Newspapers and Coffee


A major publisher has been successful in overturning a previous ruling that found that the digital versions of its newspapers were subject to VAT charges.

The decision by the UK's upper tax tribunal, published late last year, means digital versions of The Times, The Sunday Times, The Sun and The Sun on Sunday published over two periods spanning between September 2010 and 4 December 2016 benefit from a zero-rating for VAT purposes.

The decision applies to the e-reader, tablet, website and smartphone editions of the printed newspapers, and also encompasses the digital Scottish editions and other additional content to be found in the digital versions of the print titles.

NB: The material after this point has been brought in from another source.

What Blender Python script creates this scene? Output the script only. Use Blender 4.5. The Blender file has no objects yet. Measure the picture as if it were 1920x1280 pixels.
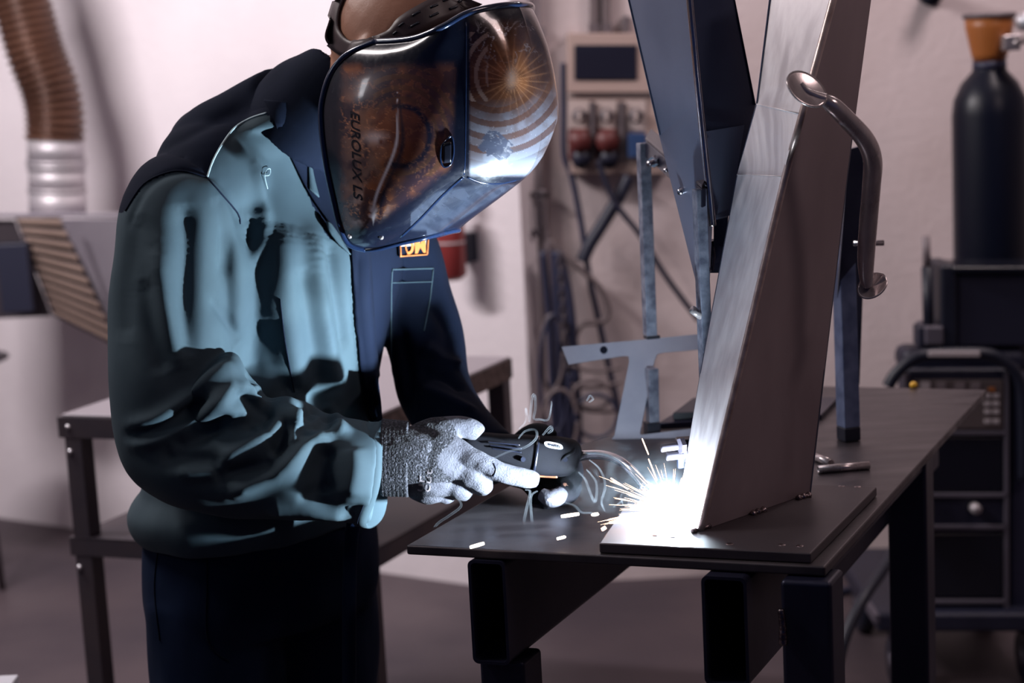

News Corp UK & Ireland, the publisher of those titles, previously lost the first round of its legal battle with HM Revenue & Customs (HMRC) over the VAT treatment of the digital versions of the papers before the UK's first-tier tax tribunal in March 2018.

The dispute centred on the application of the EU's Principal VAT Directive of 2006 and the interpretation of UK tax laws dating back nearly 50 years. In late 2018 the Directive was updated to specifically permit the zero-rating of electronic versions of newspapers for VAT purposes, but the upper tribunal said the change in the law was not relevant to resolving the case before it.

The Principal VAT Directive of 2006 provides scope to EU member states to apply reduced rates of VAT to certain goods or services if the EU country already applied the lower rate prior to 1 January 1991, providing that the lower rate is in accordance with EU law and was "adopted for clearly defined social reasons and for the benefit of the final consumer".

In 1972, shortly before the UK joined the EU, the UK parliament legislated to specifically provide for the zero-rating of 'newspapers, journals and periodicals', among other listed items, and the law has not materially changed since. The zero-rating of newspapers is now reflected in the UK's VAT Act 1994 (VATA).

The first-tier tax tribunal determined that the VAT legislation which permitted a zero rating for printed newspapers applied only to the supply of goods and not to the supply of services, which News Corp accepted covered the supply of digital versions of its newspapers. However, the upper tribunal rejected the bases on which the first-tier tribunal had reached its decision.

In reaching its decision, the upper tribunal assessed what parliament's purpose was in setting the zero-rating of newspapers in 1972, and considered it was parliament's purpose that the term 'newspapers' be construed as including the digital versions that have come into existence since 1991.

"Where a particular item [listed for zero-rating for VAT purposes] existed only in the form of 'goods' in 1972, it was not its characterisation as 'goods' that was the defining, or even a relevant, factor in its inclusion [on that list]," the upper tribunal said.

In reaching that view, the upper tribunal considered that digital newspapers "are within the legislative purpose as expressed in VATA as a consequence of the characteristics they share with the (physical) newspapers that existed at the time – in other words, because they fall within the same 'genus' of facts to which the expressed policy has been formulated".

The upper tribunal rejected arguments raised by HMRC which concerned differences between the print and digital versions of the newspapers that it said the first-tier tribunal should have more strongly factored in to its decision. HMRC had claimed that the digital versions of the newspapers were not edition-based publications like the print versions, and were instead resembled rolling news services, and also that there was different functionality in the digital versions, including through the availability of a search function, video clips and interactive puzzles.

HMRC also argued that the move by EU law makers in 2018 to update EU VAT law to permit the zero-rating of newspapers when supplied electronically showed that such zero-rating was not permitted prior to then. However, the upper tribunal said the point was not relevant to determining the "construction of UK domestic legislation dating from 1972".